Für Möller war es der erste Venedigbesuch überhaupt. "Es war auch cool, dann in der Freizeit über die Biennale zu laufen und die ganzen Pavillons anzuschauen." Er gibt zu, dass er das Konzept des deutschen Pavillons erst nicht verstanden habe. "Aber als ich dann mit dabei war, fand ich schon, dass es einer der besten Pavillons war, weil in der Architektur nicht mehr so sehr im Vordergrund stehen soll, dass man neue Gebäude baut, sondern mehr Restaurationen und Umbauten wichtig sein werden."
"Open for Maintenance – Wegen Umbau geöffnet" ist der Titel des diesjährigen deutschen Beitrags zur 18. Architektur-Biennale in Venedig, der sich den Themen der Pflege, Reparatur und Instandhaltung im Bauwesen widmet. Dahinter steckt das achtköpfige Kuratorenteam ARCH+/Summacumfemmer/Büro Juliane Greb.
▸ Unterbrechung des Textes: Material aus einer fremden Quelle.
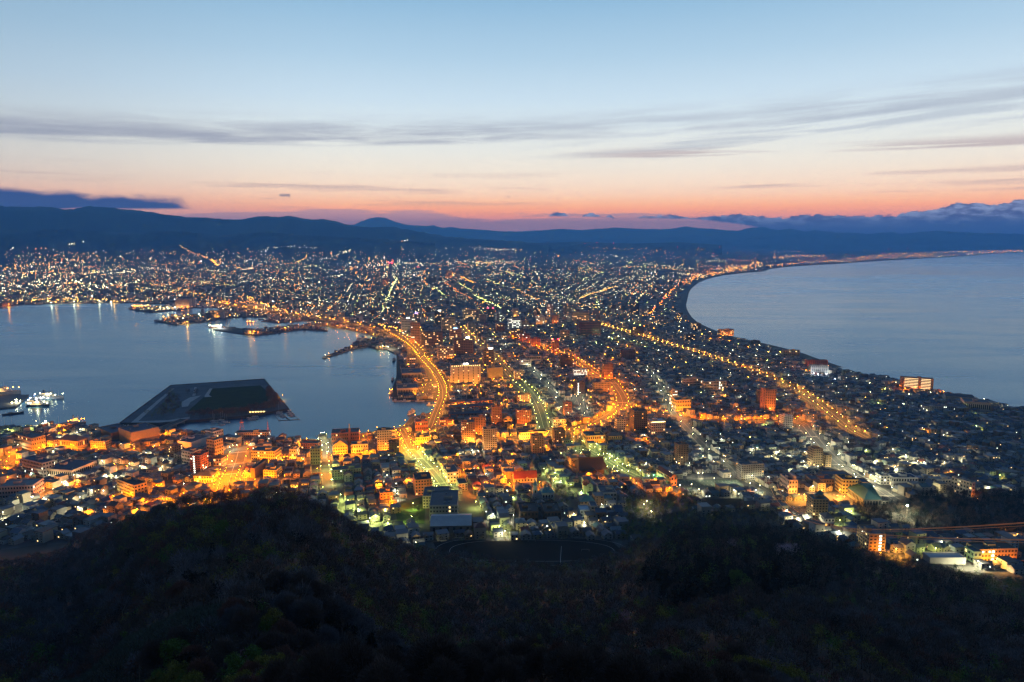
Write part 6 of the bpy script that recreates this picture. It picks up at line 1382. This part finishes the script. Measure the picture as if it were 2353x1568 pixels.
# ------------------------------------------------------------------ cars
CARC = {'white': (.5, .5, .5), 'silver': (.3, .31, .32), 'black': (.03, .03, .035), 'red': (.3, .03, .03), 'blue': (.05, .09, .2)}
M_tyre = pm('tyre', (.02, .02, .02), .9, .1, .5)
def car_meshes(c):
    m1 = MB(); cm = cmat('car', CARC[c], .35); m1.box(0, 0, .35, 4.3, 1.7, .6, cm, bottom=True); b = m1.mesh('body')
    m2 = MB(); v = [(-1.7, -.8, .95), (1.1, -.8, .95), (1.1, .8, .95), (-1.7, .8, .95), (-1.3, -.65, 1.5), (.5, -.65, 1.5), (.5, .65, 1.5), (-1.3, .65, 1.5)]
    m2.add(v, [(0, 1, 5, 4), (1, 2, 6, 5), (2, 3, 7, 6), (3, 0, 4, 7)], M_glass); m2.add(v, [(4, 5, 6, 7)], cm); return b, m2.mesh('cabin')
CARM = {c: car_meshes(c) for c in CARC}
wh = MB(); wh.tube((0, -.1, 0), (0, .1, 0), .32, M_tyre, 8); WHEEL = wh.mesh('wheel')
def car(x, y, rz, where, group):
    c = rng.choices(list(CARC), (5, 3, 2, 1, 1))[0]; e = empty('car', (x, y, Htown(x, y) + .45), rz); k = c + where; i = CNTL.get(k, 0); CNTL[k] = i + 1
    tag(e, f'{ordw(i)} {c} car parked {where}', 'car', group); ob('body', CARM[c][0], e); ob('cabin', CARM[c][1], e)
    for sx in (-1.3, 1.3):
        for sy in (-.8, .8): put(WHEEL, 'wheel', e, sx, sy, .32)
for P, n, rows, where in (('marketlot', 8, 4, 'on the market lot by the bay road'), ('quaylot', 7, 3, 'on the quay lot behind the columned bank'), ('hotellot', 4, 2, 'on the lot beside the turret hotel'), ('starlot', 5, 1, 'on the bright lot under the cable car station')):
    p = POLY[P]; rz = math.atan2(p[3][1] - p[0][1], p[3][0] - p[0][0])
    for rr_ in range(rows):
        for i in range(n):
            if rng.random() < .35: continue
            fx, fy = (i + .6) / (n + .2), (rr_ + .5) / rows
            A = [p[0][j] + (p[1][j] - p[0][j]) * fx for j in (0, 1)]; Bq = [p[3][j] + (p[2][j] - p[3][j]) * fx for j in (0, 1)]
            car(A[0] + (Bq[0] - A[0]) * fy, A[1] + (Bq[1] - A[1]) * fy, rz, where, 'parked cars')
for i, (u, v) in enumerate(((1990, 1262), (1998, 1264), (2026, 1266), (2033, 1267), (2041, 1269), (2090, 1272), (2280, 1290), (2300, 1292))): x, y, _ = GT(u, v); car(x, y, R(75), 'by the tan lodge at the wood edge' if i < 5 else 'near the two-stair house', 'parked cars')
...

Florian Summa, einer der Kuratoren und auch derjenige, der die Hellerauer Werkstätten mit ins Boot geholt hat, erklärt, dass man dieses Jahr statt einer klassischen Ausstellung etwas Praktisches machen wollte. "Deshalb haben wir von der Kunst-Biennale im vergangenen Jahr viel Material gesammelt und den ganzen Pavillon damit vollgepackt."
Deutsche Werkstätten Hellerau sponsern auch Werkzeuge für die Biennale
Nun kommt während der Dauer der Biennale ein halbes Jahr lang wöchentlich eine neue Gruppe Studierender sowie Auszubildender aus dem Handwerk und erschafft daraus etwas Praktisches für die Menschen vor Ort. Auch die von den Hellerauer Azubis gebauten Schränke und Bänke sind im deutschen Pavillon entstanden. "Es war toll, die Fähigkeiten der Hellerauer einzusetzen", sagt der Architekt, der an der UDK Berlin lehrt. Und die Rückmeldungen seien durchweg positiv gewesen. "Die Leute vom Quartierszentrum haben schon gefragt, ob es eine zweite Auflage geben kann."
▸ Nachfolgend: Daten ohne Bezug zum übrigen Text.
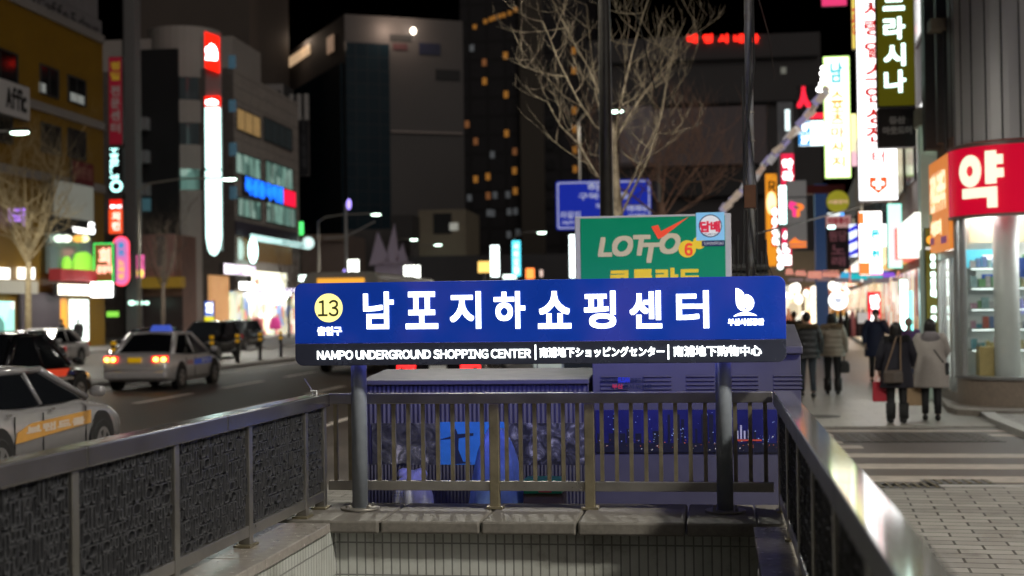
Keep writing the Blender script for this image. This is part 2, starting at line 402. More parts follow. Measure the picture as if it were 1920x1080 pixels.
for k in range(16): st.box(-2.43, .22, 3.0+k*.30, 8.838, -.17*(k+1), -.17*k - (.0 if k else 0))
st.build("steps", granite, ent)

# ---------------------------------------------------------------- handrails
def grille_mesh(w, h, seed):
    r = random.Random(seed); mb = MB(); nx, nz = int(w/.043), int(h/.052); cw, chh = w/nx, h/nz
    used = set()
    for j in range(nz):
        for i in range(nx):
            if (i, j) in used: continue
            sw, sh = r.choice([(1, 1), (1, 1), (1, 2), (2, 1), (1, 1), (1, 2)])
            if i+sw > nx or j+sh > nz or any((i+a, j+b) in used for a in range(sw) for b in range(sh)): sw = sh = 1
            for a in range(sw):
                for b in range(sh): used.add((i+a, j+b))
            x0, x1 = i*cw+.003, (i+sw)*cw-.003; z0, z1 = j*chh+.003, (j+sh)*chh-.003
            rad = min(x1-x0, z1-z0)*r.uniform(.28, .48); th = r.uniform(.003, .0058); d = r.uniform(.005, .018)
            jx, jz = r.uniform(-.003, .003), r.uniform(-.003, .003)
            o = [(x+jx, z+jz) for x, z in rrect(x0, x1, z0, z1, rad, 2)]; cx, cz = (x0+x1)/2+jx, (z0+z1)/2+jz
            kx_, kz_ = 1-2*th/(x1-x0), 1-2*th/(z1-z0)
            inn = [(cx+(x-cx)*kx_, cz+(z-cz)*kz_) for x, z in o]
            n = len(o); base = len(mb.v)
            for y in (0, d):
                mb.v += [(x, -y, z) for x, z in o]; mb.v += [(x, -y, z) for x, z in inn]
            for k in range(n):
                k2 = (k+1) % n; O0, I0, O1, I1 = base, base+n, base+2*n, base+3*n
                mb.f += [(O1+k, O1+k2, I1+k2, I1+k), (O0+k, O0+k2, O1+k2, O1+k), (I0+k, I1+k, I1+k2, I0+k2)]; mb.m += [0, 0, 0]
    return mb
PANEL_H = .555
gmesh = [grille_mesh(1.02, PANEL_H, 3+i) for i in range(3)]
def side_rail(name, label, x, y0, n, face, sp=1.1, endy=None):
    """panelled railing running along y; face = +1 when the stair side is +x"""
    t = thing(name, label, "railing", (x, y0, LZ))
    L = n*sp
    segs = [0, 1.36, 2.95, 5.05, L+.06] if endy is None else [0, 1.2, 2.3, 4.0, endy-y0+.08]
    for a_, b_ in zip(segs, segs[1:]):
        MB().box(-.058, .058, a_-.06+.002, b_-.06-.002, .675, .765).build("handrail", steel_side if face < 0 else steel_rail, t, bevel=.008)
        if face < 0: MB().box(-.054, .054, a_-.056, b_-.064, .7655, .7685).build("top_plate", steel_top, t)
    for i in range(n+1 + (endy is not None)):
        yy = i*sp-.02 if i <= n else endy-y0-.02
        MB().box(-.034, .034, yy-.03, yy+.03, 0, .674).build("post", steel, t, bevel=.004)
        MB().box(-.05, .05, yy-.075, yy+.075, -.001, .012).build("foot_plate", steel_olive, t, bevel=.003)
    for i in range(n + (endy is not None)):
        a_, b_ = i*sp+.012, ((i+1)*sp-.052 if i < n else endy-y0-.052)
        MB().box(-.03, .03, a_, b_, .055, .118).build("bottom_rail", steel, t, bevel=.005)
        pl = MB().box(-.008, .008, a_+.001, b_-.001, .12, .672).build("panel", dark_plate, t)
        for s_ in (1, -1):
            gm = gmesh[(i+(s_ < 0)) % 3]; me = MB(); me.v = [(s_*(.0085-v[1]), a_+.008+v[0], .118+v[2]) for v in gm.v]; me.f = gm.f; me.m = gm.m
            if i >= n:
                kk = [j for j, f_ in enumerate(gm.f) if all(me.v[q][1] < b_-.006 for q in f_)]; me.f = [gm.f[j] for j in kk]; me.m = [0]*len(kk)
            if s_ == face: me.build("grille", grille_metal, pl)
    return t
side_rail("railing", "steel handrail with dark cast panels along the road side of the stairs", -2.64, 8.83-5*1.1, 5, 1, endy=9.26)
side_rail("railing", "steel handrail with mirror bright top along the paving side of the stairs", .40, 9.24-7*1.1, 7, -1)
br = thing("railing", "steel baluster railing across the back of the stairs behind the sign", "railing", (0, YB, LZ))
px_posts = [atY(p, 860, YB).x for p in (928, 1106)]
posts = [-2.45] + [px_posts[0], px_posts[1]] + [.26]
MB().box(-2.605, .34, -.033, .033, .6905, .7605).build("handrail", steel, br, bevel=.006)
for x in px_posts:
    MB().box(x-.032, x+.032, -.036, .030, 0, .689).build("post", steel_olive, br, bevel=.004)
    MB().box(x-.055, x+.055, -.06, .055, 0, .014).build("foot_plate", steel_olive, br)
for a_, b_ in ((-2.60, px_posts[0]-.033), (px_posts[0]+.033, px_posts[1]-.033), (px_posts[1]+.033, .34)):
    MB().box(a_, b_, -.022, .022, .115, .178).build("bottom_rail", steel, br, bevel=.004)
    n = max(2, round((b_-a_)/.098))
    for i in range(n):
        x = a_ + (i+.5)*(b_-a_)/n
        MB().box(x-.0125, x+.0125, -.0125, .0125, .179, .689).build("baluster", steel_olive, br)
# ties and cords on the rail
s = MB()
c0 = atY(590, 735, 9.2); s.tube([c0+Vector((-.07, 0, .09)), c0+Vector((-.03, 0, .03)), c0+Vector((0, -.05, .005)), c0+Vector((.01, -.06, -.1)), c0+Vector((.02, -.05, -.25)), c0+Vector((.0, -.05, -.33)), c0+Vector((-.02, -.05, -.40))], .0045, 6)
s.tube([c0+Vector((-.012, -.062, .01)), c0+Vector((.03, -.062, .012)), c0+Vector((.035, -.062, -.05)), c0+Vector((.0, -.062, -.055))], .006, 6)
tag(s.build("cord", M("white nylon cord", (.6, .6, .58), .6)), "loose white cord tied to the corner of the handrail", "cord")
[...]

Neben den fünf Azubis samt Lehrmeister hat Hellerau auch zahlreiche elektrische Handgeräte für den deutschen Pavillon bereitgestellt, mit denen die Auszubildenden gearbeitet haben. Die Geräte bleiben in Venedig und werden nach dem Ende der Biennale im November an Institutionen vor Ort weitergegeben - getreu dem Nachhaltigkeitsgedanken.
Frederik Möller hat noch ein Lehrjahr vor sich und könnte sich vorstellen, danach bei den Hellerauer Werkstätten zu bleiben. "Ich glaube, hier gibt es viele Möglichkeiten, als Tischler in der Fertigung zu arbeiten oder in die Konstruktion zu gehen." Er ist dankbar für die Möglichkeit, an der Biennale in Venedig mitzuwirken und etwas Greifbares für die Menschen dort zu schaffen.
Nach dem Ende der Arbeiten gab es ein gemeinsames Eröffnungsfest mit den Nutzern des Nachbarschaftszentrums im grünen Innenhof. "Wir hatten das Gefühl, dass sie zufrieden waren und sich gefreut haben", sagt Möller.